Victorian Visions of War and Peace: Aesthetics and Violence in the British Empire, 1851-1900

Historian Sean Willcock explores how visual media influenced imperial statecraft and created the aesthetic and ethical frameworks for confronting colonial violence.
The Capitulation of Kars, a painting Thomas Jones Barker

Historian Sean Willcock explores how visual media influenced imperial statecraft and created the aesthetic and ethical frameworks for confronting colonial violence.

In an era that saw the birth of photography and the rise of the illustrated press, British perceptions of empire became increasingly defined by the processes and products of image-making.

The Victorians increasingly turned to visual spectacle to help them impose imperial sovereignty. The British Empire was thus rendered into a spectacle of 'peace', from world fairs to staged diplomatic rituals. Yet this occurred against a backdrop of incessant colonial war. Far from being ignored, these campaigns were in fact unprecedentedly visible within the cultural forms of Victorian society.

This talk will examine how Victorian artists sought to visualise warfare during a period of rapid cultural and technological change.
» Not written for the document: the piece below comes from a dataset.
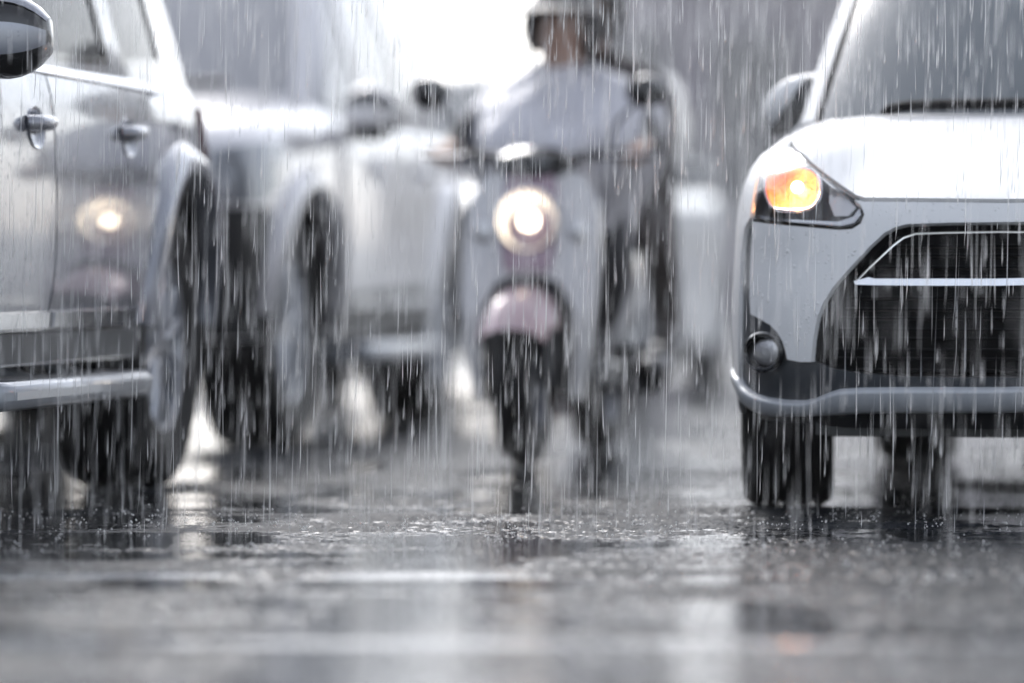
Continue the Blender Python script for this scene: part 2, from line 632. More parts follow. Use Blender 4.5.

Sean Willcock will discuss the visual conventions that made violence palatable to the Victorians, and the cultural anxieties that arose as the changing face of modern warfare made old romantic notions of battle increasingly difficult to sustain.

About the speaker

Dr Sean Willcock is departmental lecturer in the History of Art at the University of Oxford. He was previously a Leverhulme Early Career Fellow at Birkbeck, University of London and has been awarded research funding from the Art and Humanities Research Council, the Yale Centre for British Art and the Paul Mellon Centre for Studies in British Art.